* [Objective]
Take every line from the listing below that contains "scene".
Begin Information supplied
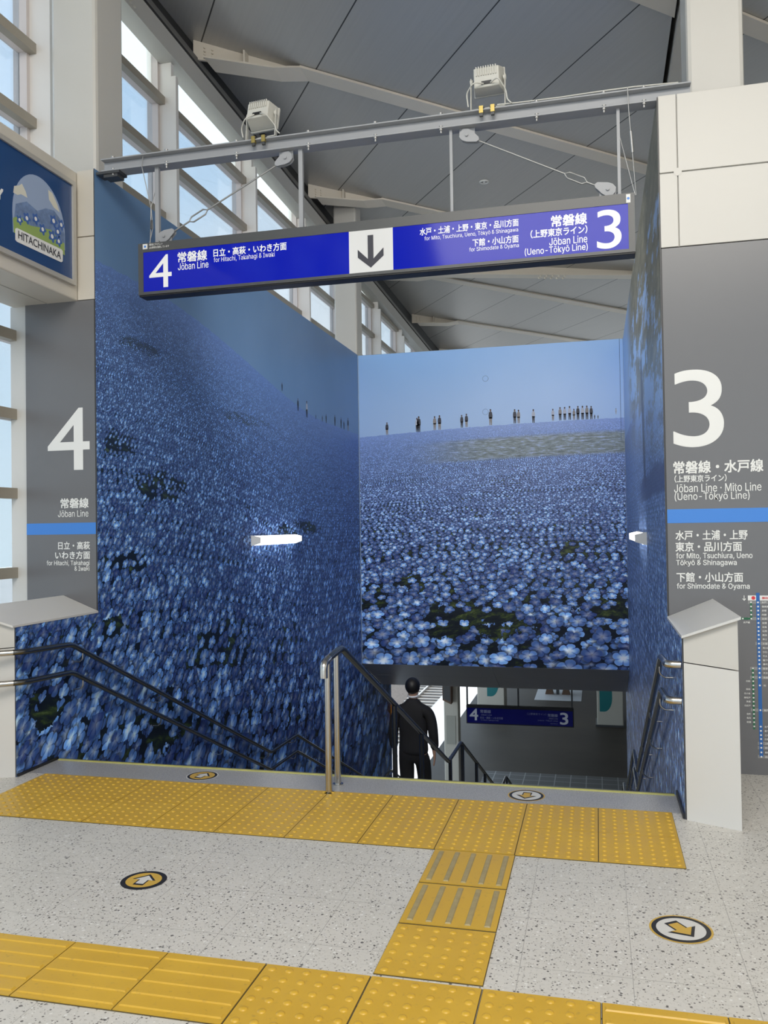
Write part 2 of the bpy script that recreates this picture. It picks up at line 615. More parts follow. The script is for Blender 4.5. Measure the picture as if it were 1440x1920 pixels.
# ---- the printed flower field of the three murals
def mural_material(name, u_axis, horizon, sky_a, sky_b, A=.026, B=.018, shear=0.0, asp=.6, extra=None, u_off=0.0,
                   gain=1.0, green=.5, tint=(1, 1, 1), bare=()):
    b = NB(name)
    p = b.pos()
    X, Y, Z = b.xyz(p)[:3]
    u = b.m('ADD', (X if u_axis == 0 else Y), u_off)
    zh = horizon(b, u)
    edge = b.m('MULTIPLY', b.m('SUBTRACT', b.noise(b.comb(u, 0, 0), 9, 4, .7), .5), .05)
    s = b.m('ADD', b.m('SUBTRACT', zh, Z), edge)
    field = b.m('GREATER_THAN', s, 0)
    s = b.m('MAXIMUM', s, .002)
    fv = b.comb(b.m('DIVIDE', u, b.m('ADD', s, .35)), b.m('MULTIPLY', b.m('LOGARITHM', b.m('ADD', s, .25), 2.718), 2.2), 3.3)
    patch = b.noise(fv, 1.6, 4, .6)
    # leafy gaps between the drifts of flowers
    wob = b.m('MULTIPLY', b.m('SUBTRACT', b.noise(p, 4.5, 4, .65), .5), 1.9)
    for cu, cz, ru, rz in bare:
        du = b.m('DIVIDE', b.m('SUBTRACT', u, cu), ru)
        dz = b.m('DIVIDE', b.m('SUBTRACT', Z, cz), rz)
        dd = b.m('ADD', b.m('SQRT', b.m('ADD', b.m('MULTIPLY', du, du), b.m('MULTIPLY', dz, dz))), wob)
        patch = b.m('SUBTRACT', patch, b.m('MULTIPLY', b.m('SUBTRACT', 1.0, b.step(dd, .75, 1.15)), .24))
    fine = b.noise(fv, 26, 3, .6)
    col = b.ramp(b.noise(fv, 14, 4, .7), [(.30, (.002, .004, .012)), (.5, (.008, .013, .016)), (.58, (.036, .054, .014)), (.72, (.12, .15, .045))])
    kk = .66
    c = kk * sqrt(A * B)
    for i, (off, sd, big) in enumerate(((.13, 1.7, 1.1), (.61, 11.3, 1.1), (.37, 23.9, 1.0), (.86, 37.1, 1.0), (.49, 51.7, .95))):
        V = b.m('ADD', b.m('DIVIDE', b.m('ARCTANGENT', b.m('MULTIPLY', s, sqrt(A / B))), c), off)
        jrow = b.m('FLOOR', V)
        sj = b.m('MULTIPLY', b.m('TANGENT', b.m('MULTIPLY', b.m('SUBTRACT', jrow, off - .5), c)), sqrt(B / A))
        size = b.m('ADD', b.m('MULTIPLY', b.m('MULTIPLY', sj, sj), A), B)
        dy = b.m('DIVIDE', b.m('SUBTRACT', s, sj), size)
        w1 = b.n('ShaderNodeTexWhiteNoise', noise_dimensions='1D')
        b.ln(b.m('ADD', jrow, sd), w1.inputs['W'])
        U = b.m('ADD', b.m('DIVIDE', b.m('ADD', u, b.m('MULTIPLY', b.m('SUBTRACT', s, sj), shear)), size), b.m('MULTIPLY', w1.outputs['Value'], 37.0))
        icell = b.m('FLOOR', U)
        wn_ = b.n('ShaderNodeTexWhiteNoise', noise_dimensions='3D')
        b.ln(b.comb(icell, jrow, sd), wn_.inputs['Vector'])
        r1, r2, r3 = b.xyz(wn_.outputs['Color'])[:3]
        r0 = wn_.outputs['Value']
        fx = b.m('SUBTRACT', b.m('SUBTRACT', U, icell), b.m('MULTIPLY_ADD', r1, .18, .41))
        fy = b.m('DIVIDE', b.m('ADD', dy, b.m('MULTIPLY', b.m('SUBTRACT', r2, .5), -.16)), b.m('MULTIPLY_ADD', r3, -.45 * asp, asp * 1.25))
        rr = b.m('SQRT', b.m('ADD', b.m('MULTIPLY', fx, fx), b.m('MULTIPLY', fy, fy)))
        th = b.m('ARCTAN2', fy, fx)
        q = b.m('MULTIPLY_ADD', th, 5 / 6.28318, b.m('MULTIPLY_ADD', r3, 5, 10))
        qf = b.m('FLOOR', b.m('MODULO', q, 5.0))
        pa = b.m('ABSOLUTE', b.m('MULTIPLY', b.m('SUBTRACT', b.m('FRACT', q), .5), 2))
        pa3 = b.m('POWER', pa, 3)
        R = b.m('MULTIPLY', b.m('MULTIPLY_ADD', r0, .17, .245 * big), b.m('SUBTRACT', 1.0, b.m('MULTIPLY', pa3, .30)))
        g0 = green - .06 * (i - 1)
        keep = b.step(b.m('ADD', patch, b.m('MULTIPLY', r3, .25)), g0 - .03, g0 + .06)
        R = b.m('MULTIPLY', R, b.m('MAXIMUM', keep, .001))
        t = b.m('DIVIDE', rr, R)
        mask = b.m('SUBTRACT', 1.0, b.step(t, .94, 1.02))
        pc = b.ramp(t, [(0, (.60, .66, .60)), (.14, (.72, .80, .86)), (.36, (.46, .61, .86)), (.68, (.16, .33, .70)), (.90, (.15, .31, .68)), (1, (.30, .46, .78))])
        w2 = b.n('ShaderNodeTexWhiteNoise', noise_dimensions='3D')
        b.ln(b.comb(icell, jrow, b.m('ADD', qf, sd)), w2.inputs['Vector'])
        sh = b.m('MULTIPLY', b.m('MULTIPLY_ADD', b.m('MULTIPLY', r2, r2), 1.05, .28), b.m('MULTIPLY_ADD', w2.outputs['Value'], .8, .55))
        cleft = b.m('MULTIPLY', b.step(pa, .72, 1.0), b.step(t, .15, .6))
        sh = b.m('MULTIPLY', sh, b.m('SUBTRACT', 1.0, b.m('MULTIPLY', cleft, .55)))
        sh = b.m('MULTIPLY', sh, b.m('MULTIPLY_ADD', fine, .6, .7))
        pc = b.mix(1.0, pc, b.comb(sh, sh, b.m('MULTIPLY_ADD', sh, .85, .15)), 'MULTIPLY')
        # dark outline where a flower covers the ones behind it
        occ = b.m('MULTIPLY', b.m('SUBTRACT', 1.0, b.step(t, 1.0, 1.5)), b.m('MULTIPLY', keep, .7))
        col = b.mix(occ, col, (.004, .008, .022))
        col = b.mix(mask, col, pc)
    # the far field fades to an even violet blue
    hz = b.m('POWER', 2.718, b.m('MULTIPLY', s, -2.2))
    fcol = b.mix(b.noise(fv, 22, 3, .7), (.09, .16, .40), (.25, .36, .64))
    col = b.mix(b.m('MULTIPLY', hz, .8), col, fcol)
    sky = b.mix(b.step(Z, 3.0, 4.5), sky_b, sky_a)
    sky = b.mix(b.m('MULTIPLY', b.noise(p, .8, 3), .25), sky, (.40, .52, .72))
    col = b.mix(field, sky, col)
    if extra:
        col = extra(b, col, u, s, Z, p)
    col = b.mix(1.0, col, tuple(gain * x for x in tint), 'MULTIPLY')
    b.bsdf(col, .36, 0, .35)
    return b.mat


def hz_back(b, u):
    v = b.m('ADD', u, 3.7)
    return b.m('ADD', 3.107, b.m('SUBTRACT', b.m('MULTIPLY', v, .062), b.m('MULTIPLY', b.m('MULTIPLY', v, v), .007)))


def hz_left(b, u):
    return b.m('SUBTRACT', 3.75, b.m('MULTIPLY', b.step(u, 6.6, 11.8), .60))


def hz_right(b, u):
    return b.m('ADD', 2.9, 0)


def ex_back(b, col, u, s, Z, p):
    # grassy band below the crest
    k = b.m('MULTIPLY', b.step(s, .16, .24), b.m('SUBTRACT', 1.0, b.step(s, .50, .56)))
    k = b.m('MULTIPLY', k, b.step(u, -3.1, -1.6))
    nz = b.noise(b.comb(b.m('MULTIPLY', u, 3), b.m('MULTIPLY', Z, 20), 0), 2.2, 5, .7)
    g = b.ramp(nz, [(.35, (.06, .075, .055)), (.5, (.15, .18, .15)), (.64, (.30, .37, .52))])
    return b.mix(b.m('MULTIPLY', k, .85), col, g)


def ex_right(b, col, u, s, Z, p):
    n = b.noise(b.comb(b.m('MULTIPLY', u, .55), b.m('MULTIPLY', Z, 1.5), 1.7), 2.6, 5, .65)
    top = b.m('MULTIPLY', b.step(b.m('ADD', Z, b.m('MULTIPLY', u, -.10)), 1.25, 2.3), b.m('SUBTRACT', 1.0, b.step(u, 10.2, 12.2)))
    fol = b.ramp(b.noise(b.comb(u, b.m('MULTIPLY', Z, 3), 0), 2.5, 4, .7), [(.3, (.07, .07, .05)), (.55, (.16, .155, .12)), (.75, (.30, .28, .20))])
    skyc = (.26, .40, .66)
    f = b.mix(b.step(b.m('SUBTRACT', n, b.m('MULTIPLY', b.step(Z, 3.5, 4.2), .14)), .47, .56), fol, skyc)
    col = b.mix(top, col, f)
    # trunk and the dark patch at its foot
    w = b.m('ABSOLUTE', b.m('SUBTRACT', u, b.m('MULTIPLY_ADD', Z, .25, 7.75)))
    tr_ = b.m('MULTIPLY', b.m('LESS_THAN', w, .16), b.m('MULTIPLY', b.m('GREATER_THAN', Z, 1.95), b.m('LESS_THAN', Z, 3.2)))
    col = b.mix(b.m('MULTIPLY', tr_, .8), col, (.03, .035, .06))
    dk = b.m('MULTIPLY', b.step(b.m('ADD', Z, b.m('MULTIPLY', n, .1)), 1.86, 1.92), b.m('SUBTRACT', 1.0, b.step(b.m('ADD', Z, b.m('MULTIPLY', n, .3)), 2.16, 2.24)))
    dk = b.m('MULTIPLY', dk, b.m('SUBTRACT', 1.0, b.step(u, 8.6, 9.6)))
    return b.mix(b.m('MULTIPLY', dk, .85), col, (.035, .045, .12))


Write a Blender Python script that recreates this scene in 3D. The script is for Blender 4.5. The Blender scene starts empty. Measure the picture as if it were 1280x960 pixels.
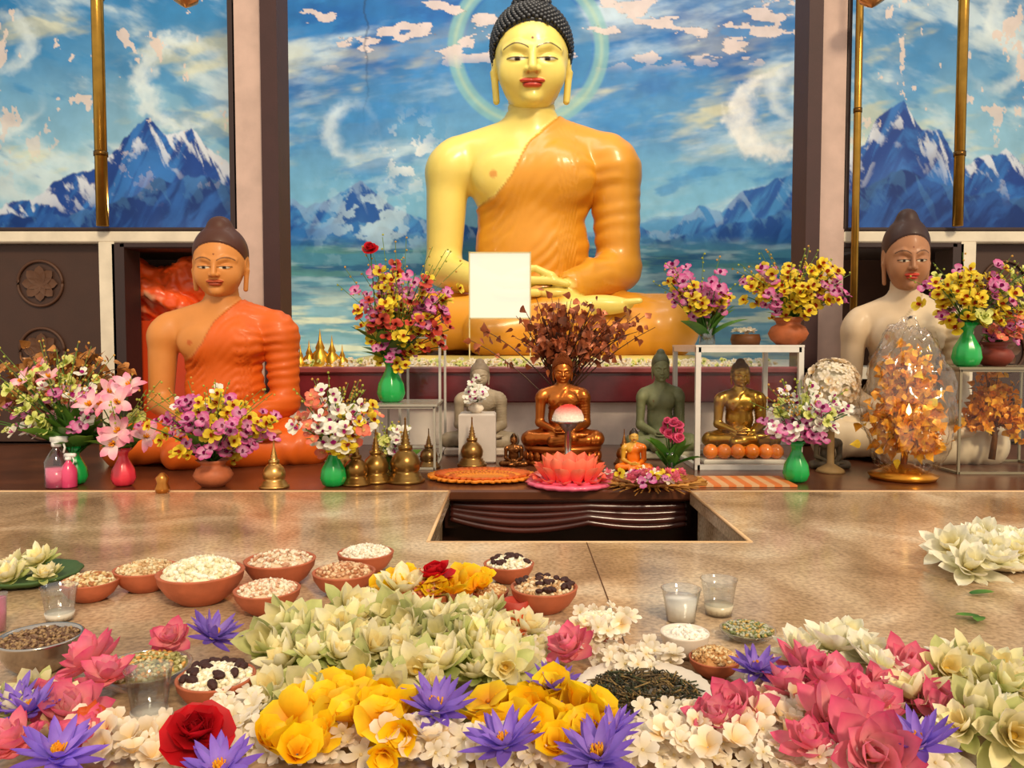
import bpy, math, random
import numpy as np
from mathutils import Matrix, Euler, Vector
rng=np.random.default_rng(11); random.seed(5)
S=bpy.context.scene
T=0.90; CH=1.35; TH=math.atan(0.05)
# ---------------------------------------------------------------- survey helpers (photo measurement -> world metres)
def W(px,py,y):
    a=(px-640)/1000; b=-(py-480)/1000
    t=y/(math.cos(TH)+b*math.sin(TH))
    return np.array([a*t,y,CH+t*(b*math.cos(TH)-math.sin(TH))])
def tab(px,py,h=0.0):
    a=(px-640)/1000; b=-(py-480)/1000
    t=(T+h-CH)/(b*math.cos(TH)-math.sin(TH))
    return np.array([a*t,t*(math.cos(TH)+b*math.sin(TH)),T+h])
def hx(s):
    s=s.lstrip('#'); v=np.array([int(s[i:i+2],16)/255 for i in (0,2,4)])
    return np.where(v<=.04045,v/12.92,((v+.055)/1.055)**2.4)
# ---------------------------------------------------------------- mesh builder
def TR(loc=(0,0,0),rot=(0,0,0),sc=1):
    if not hasattr(sc,'__len__'): sc=(sc,sc,sc)
    M=Matrix.Translation(Vector([float(q) for q in loc]))@Euler(rot).to_matrix().to_4x4()@Matrix.Diagonal((sc[0],sc[1],sc[2],1))
    return np.array(M)
class MB:
    def __init__(s): s.v=[];s.f=[];s.c=[];s.m=[];s.s=[];s.n=0
    def add(s,VF,col=(1,1,1),M=None,mat=0,smooth=True):
        V,F=VF[0],VF[1]
        if M is not None: V=V@M[:3,:3].T+M[:3,3]
        col=np.asarray(col,float)
        if col.ndim==1: col=np.tile(col[:3],(len(V),1))
        s.v.append(V);s.f.append(np.asarray(F)+s.n);s.c.append(col)
        s.m.append(np.full(len(F),mat));s.s.append(np.full(len(F),smooth));s.n+=len(V);return s
    def proto(s,P,M,mat=0,tint=1.0,smooth=True): return s.add((P[0],P[1]),np.clip(P[2]*tint,0,1),M,mat,smooth)
    def data(s): return np.concatenate(s.v),np.concatenate(s.f),np.concatenate(s.c)
    def build(s,name,mats,parent=None,loc=None):
        V=np.concatenate(s.v);F=np.concatenate(s.f);C=np.concatenate(s.c)
        if loc is not None: V=V-np.asarray(loc)
        me=bpy.data.meshes.new(name)
        me.from_pydata(V.tolist(),[],F.tolist())
        a=me.color_attributes.new('Col','FLOAT_COLOR','POINT')
        a.data.foreach_set('color',np.concatenate([C,np.ones((len(C),1))],1).astype(np.float32).ravel())
        me.polygons.foreach_set('material_index',np.concatenate(s.m).astype(np.int32))
        me.polygons.foreach_set('use_smooth',np.concatenate(s.s).astype(bool))
        for m in (mats if isinstance(mats,(list,tuple)) else [mats]): me.materials.append(m)
        me.update()
        o=bpy.data.objects.new(name,me); S.collection.objects.link(o)
        if loc is not None: o.location=[float(q) for q in loc]
        if parent is not None:
            o.parent=parent; o.matrix_parent_inverse=Matrix.Translation(-parent.location)
        return o
def grid_faces(nu,nv,wu=False):
    i,j=np.meshgrid(np.arange(nu if wu else nu-1),np.arange(nv-1),indexing='ij')
    i2=(i+1)%nu
    return np.stack([i*nv+j,i2*nv+j,i2*nv+j+1,i*nv+j+1],-1).reshape(-1,4)
def lathe(prof,n=28,rib=0,ribn=0,sq=1.0):
    p=np.array(prof,float); p[:,0]=np.maximum(p[:,0],1e-5)
    a=np.linspace(0,2*np.pi,n,endpoint=False)
    k=1+rib*np.cos(a*ribn)
    V=np.stack([np.outer(np.cos(a)*k,p[:,0]),np.outer(np.sin(a)*k*sq,p[:,0]),np.tile(p[:,1],(n,1))],-1).reshape(-1,3)
    return V,grid_faces(n,len(p),True)
def ball(c=(0,0,0),r=1,n=12,m=8):
    if not hasattr(r,'__len__'): r=(r,r,r)
    t=np.linspace(-np.pi/2,np.pi/2,m)
    V,F=lathe(list(zip(np.cos(t),np.sin(t))),n)
    return V*np.array(r)+np.array(c),F
def tube(pts,rad,n=8):
    P=np.array(pts,float);N=len(P);R=np.full(N,rad) if np.isscalar(rad) else np.array(rad,float)
    d=np.gradient(P,axis=0);d/=np.linalg.norm(d,axis=1)[:,None]+1e-9
    up=np.array([0,0,1.]) if abs(d[:,2]).mean()<.8 else np.array([1.,0,0])
    u=np.cross(d,up);u/=np.linalg.norm(u,axis=1)[:,None]+1e-9;v=np.cross(d,u)
    P=np.vstack([P[:1],P,P[-1:]]);R=np.r_[1e-5,R,1e-5];u=np.vstack([u[:1],u,u[-1:]]);v=np.vstack([v[:1],v,v[-1:]])
    a=np.linspace(0,2*np.pi,n,endpoint=False)
    V=(P[None]+R[None,:,None]*(np.cos(a)[:,None,None]*u[None]+np.sin(a)[:,None,None]*v[None])).reshape(-1,3)
    return V,grid_faces(n,N+2,True)
def box(x0,x1,y0,y1,z0,z1):
    V=np.array([[x,y,z] for x in (x0,x1) for y in (y0,y1) for z in (z0,z1)],float)
    return V,np.array([[0,1,3,2],[4,6,7,5],[0,4,5,1],[2,3,7,6],[0,2,6,4],[1,5,7,3]])
def bbox(x0,x1,y0,y1,z0,z1,b=.006):
    def ring(i,z): return [[x0+i,y0+i,z],[x1-i,y0+i,z],[x1-i,y1-i,z],[x0+i,y1-i,z]]
    R=[ring(b,z0),ring(0,z0+b),ring(0,z1-b),ring(b,z1)]
    V=np.array(sum(R,[]),float);F=[]
    for k in range(3):
        for i in range(4): F.append([k*4+i,k*4+(i+1)%4,k*4+4+(i+1)%4,k*4+4+i])
    F+= [[3,2,1,0],[12,13,14,15]]
    return V,np.array(F)
# ---------------------------------------------------------------- noise
_tab=np.random.default_rng(3).random((32,256,256))
def vn(x,y,s):
    xi=np.floor(x).astype(int);yi=np.floor(y).astype(int);fx=x-xi;fy=y-yi
    fx=fx*fx*(3-2*fx);fy=fy*fy*(3-2*fy);t=_tab[s%32]
    g=lambda a,b:t[a%256,b%256]
    return (g(xi,yi)*(1-fx)+g(xi+1,yi)*fx)*(1-fy)+(g(xi,yi+1)*(1-fx)+g(xi+1,yi+1)*fx)*fy
def fbm(x,y,s=0,o=5):
    r=0;a=.5;t=0
    for k in range(o): r=r+a*vn(x*2**k+k*17.3,y*2**k+k*9.1,s+k);t+=a;a*=.55
    return r/t
def sst(a,b,x): t=np.clip((x-a)/(b-a),0,1);return t*t*(3-2*t)
def mix(c,c2,m): return c*(1-m[...,None])+np.asarray(c2)*m[...,None]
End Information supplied
* [Solution]
Write a Blender Python script that recreates this scene in 3D. The script is for Blender 4.5. The Blender scene starts empty. Measure the picture as if it were 1280x960 pixels.
S=bpy.context.scene